REPUBLIKA.CO.ID, BEIJING -- Salah satu taman margasatwa Cina dimejahijaukan menyusul gugatan seorang pakar hukum Prof Guo Bing. Gugatan tersebut dilayangkan setelah Taman Safari Hangzhou mengganti sistem sidik jari yang selama ini telah berlaku dengan teknologi baru yang membuat pengunjung harus menjalani pemindaian pengenalan wajah.
"Saya (mengajukan kasus ini) karena saya merasa tidak hanya hak (privasi) saya dilanggar, tetapi juga banyak lainnya," kata profesor dari Universitas Zhejiang di Sci-Tech, dikutip dari The Guardian.
Pengadilan di Fuyang telah menerima kasus tersebut. Gou menjelaskan, pengajuan tuntutan ini berangkat dari pertanyaan tujuan kebun binatang perlu mengumpulkan informasi pribadi pengunjungnya.
Gou pun meragukan keamanan data pengunjung di tangan pengelola Taman Safari Huangzhou. Terlebih, tak jelas siapa yang akan bertanggung jawab jika terjadi kebocoran data.
Lebih lanjut, Guo berusaha membuat pengelola taman safari mengembalikan uang yang dibayarkan untuk berlangganan tiket masuk tahunan. Dia juga menyoroti penyalahgunaan data yang dikumpulkan oleh perangkat lunak yang digunakan taman safari itu.

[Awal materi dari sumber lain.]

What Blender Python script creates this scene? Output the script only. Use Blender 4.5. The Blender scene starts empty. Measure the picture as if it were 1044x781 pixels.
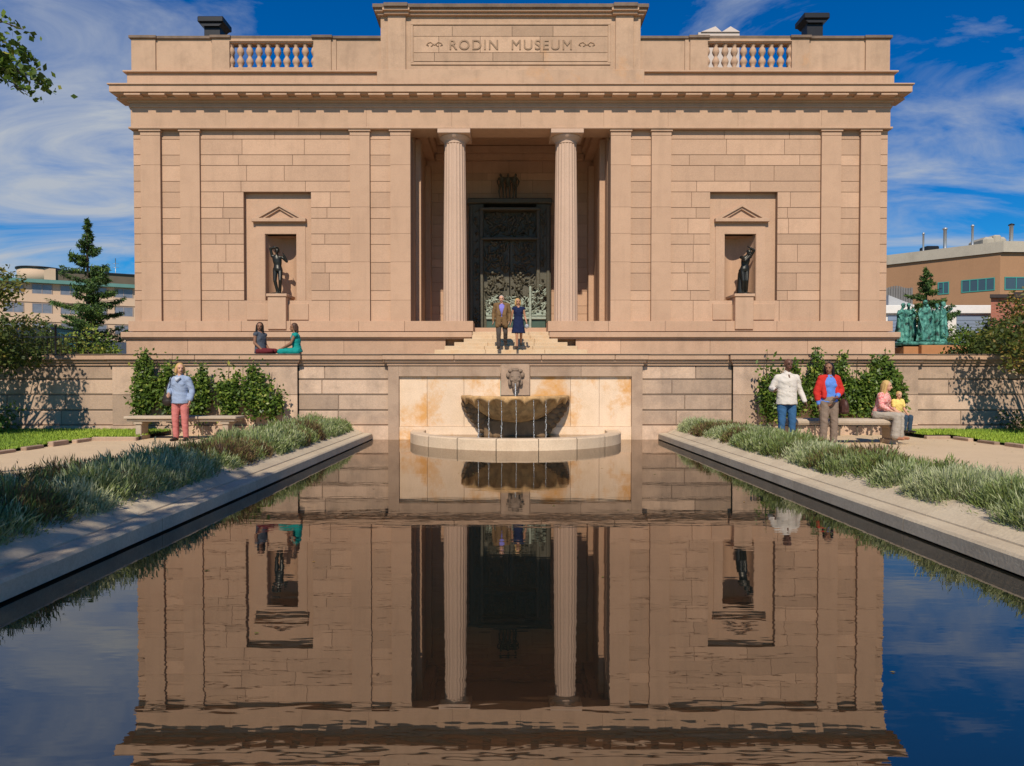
import bpy, math, random
import numpy as np
from mathutils import Vector, Matrix, noise
R = math.radians
PI = math.pi
sc = bpy.context.scene
col = sc.collection
random.seed(7)
RNG = np.random.default_rng(7)

# ------------------------------------------------------------------ camera model (used to survey real positions)
F = 696.0; TH = R(1.0); XV = 514.0; YP = 388.2 + F*math.tan(TH)
CX, CY, CZ = -0.27, 0.0, 1.432
def ZZ(py, Y):
    v = (YP-py)/F
    return CZ + Y*(v*math.cos(TH)-math.sin(TH))/(math.cos(TH)+v*math.sin(TH))
def XX(px, py, Y):
    z = ZZ(py, Y)-CZ
    return CX + (px-XV)/F*(Y*math.cos(TH)-z*math.sin(TH))

# ------------------------------------------------------------------ mesh builder
class MB:
    def __init__(s): s.v=[]; s.f=[]; s.t=[]; s.sm=[]
    def add(s, vs, fs, tint=0.5, smooth=False):
        n=len(s.v); s.v += [tuple(p) for p in vs]
        for f in fs:
            s.f.append(tuple(i+n for i in f)); s.t.append(tint); s.sm.append(smooth)
        return s
    def box(s, x0,x1,y0,y1,z0,z1, tint=0.5, bev=0.0):
        if x1<x0: x0,x1=x1,x0
        if y1<y0: y0,y1=y1,y0
        if z1<z0: z0,z1=z1,z0
        if bev<=0:
            vs=[(x0,y0,z0),(x1,y0,z0),(x1,y1,z0),(x0,y1,z0),(x0,y0,z1),(x1,y0,z1),(x1,y1,z1),(x0,y1,z1)]
            fs=[(0,1,5,4),(1,2,6,5),(2,3,7,6),(3,0,4,7),(4,5,6,7),(3,2,1,0)]
            return s.add(vs,fs,tint)
        b=min(bev,(x1-x0)/2.2,(y1-y0)/2.2,(z1-z0)/2.2)
        # chamfered box
        vs=[];idx={}
        for i,(X,sx) in enumerate(((x0,1),(x1,-1))):
            for j,(Y,sy) in enumerate(((y0,1),(y1,-1))):
                for k,(Z,sz) in enumerate(((z0,1),(z1,-1))):
                    for a in range(3):
                        p=[X+sx*b,Y+sy*b,Z+sz*b]; p[a]=(X,Y,Z)[a]
                        idx[(i,j,k,a)]=len(vs); vs.append(p)
        g=lambda i,j,k,a: idx[(i,j,k,a)]
        fs=[]
        for a in range(3):
            o=[q for q in range(3) if q!=a]
            for e in (0,1):
                quad=[]
                for (u,w) in ((0,0),(1,0),(1,1),(0,1)):
                    c=[0,0,0]; c[a]=e; c[o[0]]=u; c[o[1]]=w
                    quad.append(g(c[0],c[1],c[2],a))
                fs.append(tuple(quad))
        for a in range(3):      # edges along axis a
            o=[q for q in range(3) if q!=a]
            for u in (0,1):
                for w in (0,1):
                    c0=[0,0,0]; c0[o[0]]=u; c0[o[1]]=w; c1=list(c0); c1[a]=1
                    fs.append((g(*c0,o[0]),g(*c1,o[0]),g(*c1,o[1]),g(*c0,o[1])))
        for i in (0,1):
            for j in (0,1):
                for k in (0,1): fs.append((g(i,j,k,0),g(i,j,k,1),g(i,j,k,2)))
        return s.add(vs,fs,tint)
    def prism(s, pts, axis, a0, a1, tint=0.5, smooth=False):
        # pts 2D polygon in the two other axes (order x,y,z minus axis), extruded along axis
        n=len(pts); vs=[]
        for a in (a0,a1):
            for p in pts:
                q=[p[0],p[1]]; q.insert(axis,a); vs.append(q)
        fs=[(i,(i+1)%n,(i+1)%n+n,i+n) for i in range(n)]
        s.add(vs,fs,tint,smooth)
        m=len(s.v)-2*n
        s.f.append(tuple(m+i for i in range(n))[::-1]); s.t.append(tint); s.sm.append(False)
        s.f.append(tuple(m+n+i for i in range(n))); s.t.append(tint); s.sm.append(False)
        return s
    def lathe(s, prof, cx, cy, seg=24, a0=0, a1=2*PI, tint=0.5, fn=None, caps=True, smooth=True, sy=1.0):
        # prof list of (r,z)
        full = abs(a1-a0-2*PI)<1e-6
        m = seg if full else seg+1
        vs=[]
        for (r,z) in prof:
            for k in range(m):
                a=a0+(a1-a0)*k/seg
                rr=fn(r,a,z) if fn else r
                vs.append((cx+rr*math.cos(a), cy+rr*math.sin(a)*sy, z))
        fs=[]
        for i in range(len(prof)-1):
            for k in range(m if full else m-1):
                k2=(k+1)%m
                fs.append((i*m+k,i*m+k2,(i+1)*m+k2,(i+1)*m+k))
        n0=len(s.v)
        s.add(vs,fs,tint,smooth)
        if caps:
            s.f.append(tuple(n0+k for k in range(m))[::-1]); s.t.append(tint); s.sm.append(False)
            L=(len(prof)-1)*m
            s.f.append(tuple(n0+L+k for k in range(m))); s.t.append(tint); s.sm.append(False)
        return s
    def tube(s, pts, rads, seg=8, tint=0.5):
        pts=[Vector(p) for p in pts]; n=len(pts); vs=[]
        up=Vector((0.13,0.31,0.94)).normalized()
        for i,p in enumerate(pts):
            d=(pts[min(i+1,n-1)]-pts[max(i-1,0)])
            if d.length<1e-9: d=Vector((0,0,1))
            d.normalize()
            a=d.cross(up)
            if a.length<1e-3: a=d.cross(Vector((1,0,0)))
            a.normalize(); b=d.cross(a)
            r=rads[i] if hasattr(rads,'__len__') else rads
            for k in range(seg):
                t=2*PI*k/seg
                vs.append(p+a*(r*math.cos(t))+b*(r*math.sin(t)))
        fs=[(i*seg+k,i*seg+(k+1)%seg,(i+1)*seg+(k+1)%seg,(i+1)*seg+k) for i in range(n-1) for k in range(seg)]
        n0=len(s.v); s.add(vs,fs,tint,True)
        s.f.append(tuple(n0+k for k in range(seg))); s.t.append(tint); s.sm.append(True)
        s.f.append(tuple(n0+(n-1)*seg+k for k in range(seg))[::-1]); s.t.append(tint); s.sm.append(True)
        return s
    def ball(s, c, r, rot=None, seg=12, rings=8, tint=0.5, noise_amp=0.0, sd=0.0):
        if not hasattr(r,'__len__'): r=(r,r,r)
        vs=[]; c=Vector(c)
        def P(th,ph):
            v=Vector((math.sin(th)*math.cos(ph),math.sin(th)*math.sin(ph),math.cos(th)))
            k=1+(noise_amp*noise.noise(v*2.0+Vector((sd,sd*.7,-sd))) if noise_amp else 0)
            v=Vector((v.x*r[0]*k,v.y*r[1]*k,v.z*r[2]*k))
            if rot is not None: v=rot@v
            return c+v
        vs.append(P(0,0))
        for i in range(1,rings):
            for k in range(seg): vs.append(P(PI*i/rings,2*PI*k/seg))
        vs.append(P(PI,0))
        fs=[(0,1+k,1+(k+1)%seg) for k in range(seg)]
        for i in range(rings-2):
            for k in range(seg):
                a=1+i*seg+k; b=1+i*seg+(k+1)%seg
                fs.append((a,a+seg,b+seg,b))
        L=len(vs)-1; o=1+(rings-2)*seg
        fs+=[(o+k,L,o+(k+1)%seg) for k in range(seg)]
        return s.add(vs,fs,tint,True)
    def cap(s, a, b, ra, rb, seg=12, tint=0.5, flat=1.0):
        # tapered capsule
        a=Vector(a); b=Vector(b); d=b-a; L=d.length
        if L<1e-6: return s.ball(a,ra,tint=tint)
        d.normalize(); pts=[];rs=[]
        for t in (-1,-.85,-.5): pts.append(a+d*(ra*t)); rs.append(max(1e-3,ra*math.sqrt(max(0,1-t*t))))
        for t in (0,.33,.66,1): pts.append(a+d*(L*t)); rs.append(ra+(rb-ra)*t)
        for t in (.5,.85,1): pts.append(b+d*(rb*t)); rs.append(max(1e-3,rb*math.sqrt(max(0,1-t*t))))
        return s.tube(pts,rs,seg,tint)
    def build(s, name, m, parent=None, world=True):
        me=bpy.data.meshes.new(name)
        V=s.v
        if parent is not None and world:
            o=parent_world(parent); V=[(x-o[0],y-o[1],z-o[2]) for x,y,z in V]
        me.from_pydata(V,[],s.f)
        me.polygons.foreach_set('use_smooth',s.sm)
        at=me.attributes.new('tint','FLOAT','FACE'); at.data.foreach_set('value',s.t)
        me.update()
        me.materials.append(m)
        ob=bpy.data.objects.new(name,me); col.objects.link(ob)
        if parent is not None: ob.parent=parent
        return ob

def parent_world(p):
    v=Vector((0,0,0))
    while p is not None: v+=Vector(p.location); p=p.parent
    return v
def fast_mesh(name, V, Fq, tint, m, parent=None, smooth=False):
    """V (n,3) array, Fq (m,4) array"""
    me=bpy.data.meshes.new(name)
    V=np.asarray(V,dtype=np.float32)
    if parent is not None: V=V-np.array(parent_world(parent),dtype=np.float32)
    k=Fq.shape[1]
    me.vertices.add(len(V)); me.vertices.foreach_set('co',V.ravel())
    me.loops.add(Fq.size); me.loops.foreach_set('vertex_index',Fq.ravel().astype(np.int32))
    me.polygons.add(len(Fq)); me.polygons.foreach_set('loop_start',np.arange(0,Fq.size,k,dtype=np.int32))
    me.polygons.foreach_set('loop_total',np.full(len(Fq),k,dtype=np.int32))
    at=me.attributes.new('tint','FLOAT','FACE'); at.data.foreach_set('value',np.asarray(tint,dtype=np.float32))
    me.update(calc_edges=True); me.validate()
    me.materials.append(m)
    ob=bpy.data.objects.new(name,me); col.objects.link(ob)
    if parent is not None: ob.parent=parent
    return ob
def tag(o,label=None,cat=None,group=None,kind=None):
    if label: o['label']=label
    if cat: o['category']=cat
    if group: o['group']=group
    if kind: o['kind']=kind
    return o
def thing(name,loc,label,cat,group=None,rz=0):
    o=bpy.data.objects.new(name,None); o.location=loc; o.rotation_euler.z=rz; col.objects.link(o)
    o.empty_display_size=.2
    return tag(o,label,cat,group)
def struct(ob): ob['kind']='structure'; return ob

# ------------------------------------------------------------------ materials
def mat(name): 
    m=bpy.data.materials.new(name); m.use_nodes=True
    nt=m.node_tree; b=nt.nodes['Principled BSDF']; return m,nt,b
def N(nt,t,**k):
    n=nt.nodes.new(t)
    for a,v in k.items():
        if a.startswith('i_'): n.inputs[a[2:]].default_value=v
        else: setattr(n,a,v)
    return n
def math_n(nt,op,a,b=None):
    n=nt.nodes.new('ShaderNodeMath'); n.operation=op
    for i,x in enumerate((a,b)):
        if x is None: continue
        if isinstance(x,(int,float)): n.inputs[i].default_value=x
        else: nt.links.new(x,n.inputs[i])
    return n.outputs[0]
def mix(nt,fac,a,b,mode='MIX'):
    n=nt.nodes.new('ShaderNodeMix'); n.data_type='RGBA'; n.blend_type=mode
    for k,x in ((0,fac),(6,a),(7,b)):
        if isinstance(x,(int,float)): n.inputs[k].default_value=x
        elif isinstance(x,tuple): n.inputs[k].default_value=(*x,1) if len(x)==3 else x
        else: nt.links.new(x,n.inputs[k])
    return n.outputs[2]
def noise_n(nt,scale,detail=4,rough=.55,vec=None,dist=0):
    n=nt.nodes.new('ShaderNodeTexNoise'); n.inputs['Scale'].default_value=scale; n.inputs['Detail'].default_value=detail
    n.inputs['Roughness'].default_value=rough; n.inputs['Distortion'].default_value=dist
    if vec is not None: nt.links.new(vec,n.inputs['Vector'])
    return n.outputs['Fac']
def ramp(nt,fac,stops):
    n=nt.nodes.new('ShaderNodeValToRGB'); e=n.color_ramp.elements
    while len(e)<len(stops): e.new(.5)
    for i,(p,c) in enumerate(stops):
        e[i].position=p; e[i].color=(c,c,c,1) if isinstance(c,(int,float)) else (*c,1)
    nt.links.new(fac,n.inputs[0]); return n.outputs[0]
def coords(nt,scale=(1,1,1)):
    g=nt.nodes.new('ShaderNodeNewGeometry'); mp=nt.nodes.new('ShaderNodeMapping'); mp.inputs['Scale'].default_value=scale
    nt.links.new(g.outputs['Position'],mp.inputs['Vector']); return mp.outputs[0]
def attr(nt,n='tint'):
    a=nt.nodes.new('ShaderNodeAttribute'); a.attribute_name=n; return a.outputs['Fac']
def bump(nt,b,h,strength=.3,dist=.02):
    n=nt.nodes.new('ShaderNodeBump'); n.inputs['Strength'].default_value=strength; n.inputs['Distance'].default_value=dist
    nt.links.new(h,n.inputs['Height']); nt.links.new(n.outputs[0],b.inputs['Normal'])

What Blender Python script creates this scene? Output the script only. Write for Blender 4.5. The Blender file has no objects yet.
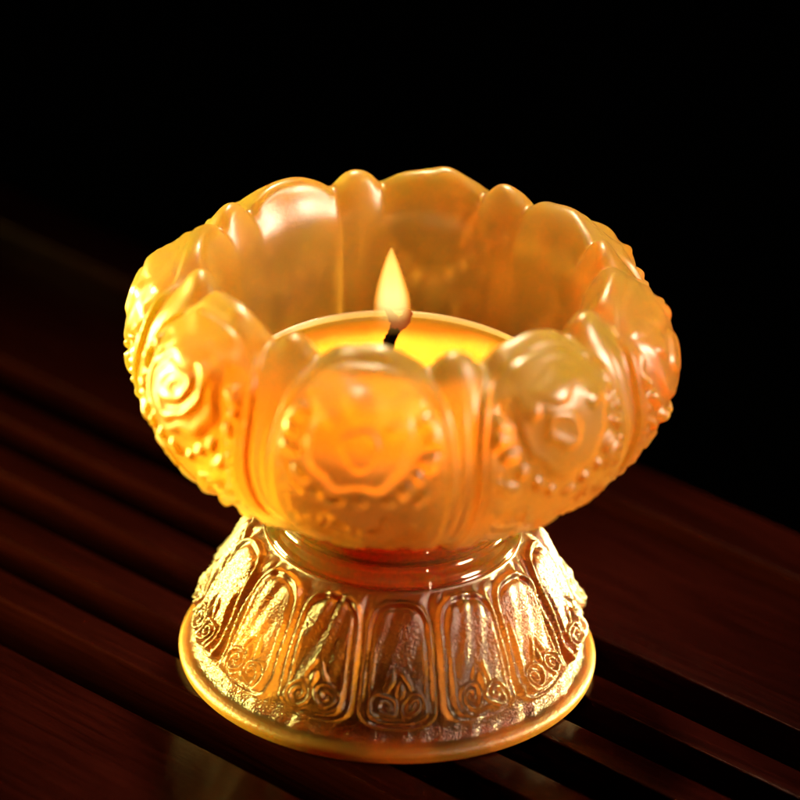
import bpy, math, random
import numpy as np
from mathutils import Vector, Matrix

# One Blender unit is one centimetre.
sc = bpy.context.scene
sc.render.resolution_x = sc.render.resolution_y = 1024
sc.unit_settings.system = 'METRIC'
sc.unit_settings.scale_length = 0.01
COL = sc.collection
R = math.radians
rng = np.random.default_rng(7)

# ------------------------------------------------------------------ helpers
def link_mesh(name, verts, faces, mat, parent=None, smooth=True):
    me = bpy.data.meshes.new(name)
    verts = np.asarray(verts, dtype=np.float32)
    faces = np.asarray(faces, dtype=np.int32)
    n = faces.shape[1]
    me.vertices.add(len(verts)); me.vertices.foreach_set('co', verts.ravel())
    me.loops.add(faces.size); me.loops.foreach_set('vertex_index', faces.ravel())
    me.polygons.add(len(faces))
    me.polygons.foreach_set('loop_start', np.arange(0, faces.size, n, dtype=np.int32))
    me.update(calc_edges=True)
    me.validate()
    me.polygons.foreach_set('use_smooth', np.full(len(me.polygons), smooth))
    me.materials.append(mat)
    o = bpy.data.objects.new(name, me); COL.objects.link(o)
    if parent: o.parent = parent
    return o

def thing(name, label, cat, loc=(0, 0, 0), rz=0):
    o = bpy.data.objects.new(name, None); COL.objects.link(o)
    o.location = loc; o.rotation_euler = (0, 0, rz)
    o['label'] = label; o['category'] = cat
    return o

def revolve(rr, zz, th):
    """rr, zz: (n_theta, n_profile) closed shell whose first and last profile point lie on the axis."""
    nt, npf = rr.shape
    x = rr * np.cos(th)[:, None]; y = rr * np.sin(th)[:, None]
    body = np.stack([x[:, 1:-1], y[:, 1:-1], zz[:, 1:-1]], -1)
    m = npf - 2
    V = body.reshape(-1, 3)
    i = np.arange(nt)[:, None]; j = np.arange(m - 1)[None]
    i2 = (i + 1) % nt
    F = np.stack([i * m + j, i2 * m + j, i2 * m + j + 1, i * m + j + 1], -1).reshape(-1, 4)
    a = len(V)
    V = np.vstack([V, [[0, 0, zz[:, 0].mean()], [0, 0, zz[:, -1].mean()]]])
    k = np.arange(nt); k2 = (k + 1) % nt; h = (k2 + 1) % nt
    # caps: quads made of two sectors each
    ev = np.arange(0, nt, 2)
    c1 = np.stack([np.full(len(ev), a), ((ev + 2) % nt) * m, ((ev + 1) % nt) * m, ev * m], -1)
    c2 = np.stack([np.full(len(ev), a + 1), ev * m + m - 1, ((ev + 1) % nt) * m + m - 1, ((ev + 2) % nt) * m + m - 1], -1)
    return V, np.vstack([F, c1, c2])

def catmull(ctrl, counts):
    """ctrl: (..., N, 2); counts[k] samples on segment k."""
    N = ctrl.shape[-2]
    out = []
    for k in range(N - 1):
        p0 = ctrl[..., max(k - 1, 0), :]; p1 = ctrl[..., k, :]; p2 = ctrl[..., k + 1, :]; p3 = ctrl[..., min(k + 2, N - 1), :]
        n = counts[k]
        for s in np.arange(n) / n:
            out.append(.5 * (2 * p1 + (p2 - p0) * s + (2 * p0 - 5 * p1 + 4 * p2 - p3) * s * s + (3 * p1 - p0 - 3 * p2 + p3) * s ** 3))
    out.append(ctrl[..., -1, :])
    return np.stack(out, -2)

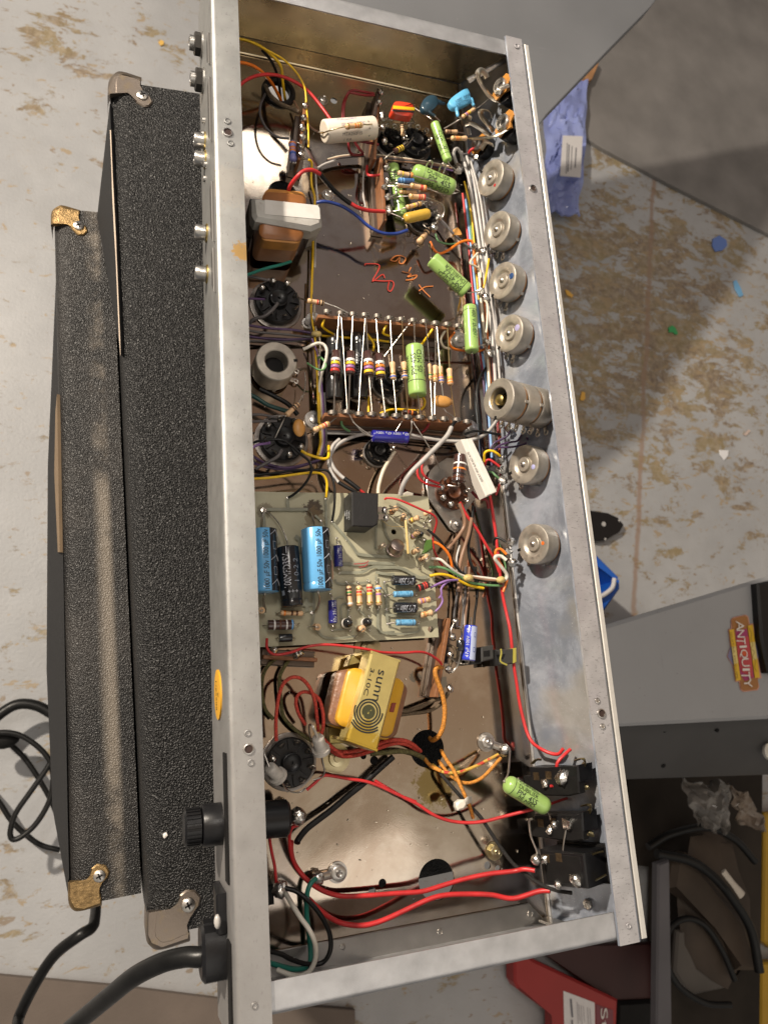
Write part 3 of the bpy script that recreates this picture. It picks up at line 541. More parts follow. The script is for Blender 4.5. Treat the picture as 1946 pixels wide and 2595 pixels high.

Taman Safari Huangzhou memperkenalkan pengenalan wajah pertama kali pada bulan Juli. Pihak pengelola menyatakan bahwa pengunjung yang tidak menyetorkan informasi biometrik hingga 17 Oktober, tidak akan bisa masuk. Sekitar 10 ribu pengunjung memegang karcis tahunan seharga 195 dolar AS untuk empat orang anggota keluarga.
Guo awalnya mencoba untuk membatalkan kartu langganannya dan mendapatkan uang kembali setelah perangkat lunak pengenalan wajah diperkenalkan. Namun, pihak taman menolak untuk mengembalikan uang secara penuh.
Sebelumnya, pemegang kartu dipindai dengan sidik jari. Teknologi itu diganti setelah kegagalan fungsi sistem menyebabkan antrean panjang.
"Saya pikir tidak apa-apa dan sampai batas tertentu, perlu bagi lembaga pemerintah, terutama departemen kepolisian, untuk menerapkan teknologi ini, karena itu membantu menjaga keamanan publik," kata Guo memebrikan dukungan penggunaan alat tersebut sesuai fungsi.
Kasus ini mungkin bisa membuka debat yang lebih luas di Cina tentang penggunaan teknologi pemindai wajah oleh bisnis dan pemerintah. Penggunaan teknologi tersebut saat ini makin lumrah ditemui di negeri itu.
"Penggunaan pengenalan wajah oleh Cina, secara menyeluruh, tanpa pemberitahuan atau persetujuan, sangat mengejutkan," kata pakar privasi Ann Cavoukian.
Dengan munculnya tuntutan tentang privasi dalam pemanfaatan teknologi, Ann berharap akan ada lebih banyak perlawanan terhadap pengawasan seperti itu. "Tapi saya ragu itu akan banyak berpengaruh di China," ujarnya.
Cavoukian mengatakan, perangkat lunak pengenal wajah sangat tidak akurat dan sering menghasilkan persentase positif palsu yang tinggi. Pernyataan itu merujuk pada kasus baru-baru ini di Inggris, ketika polisi menggunakan perangkat lunak pengenal wajah yang salah hingga 81 persen.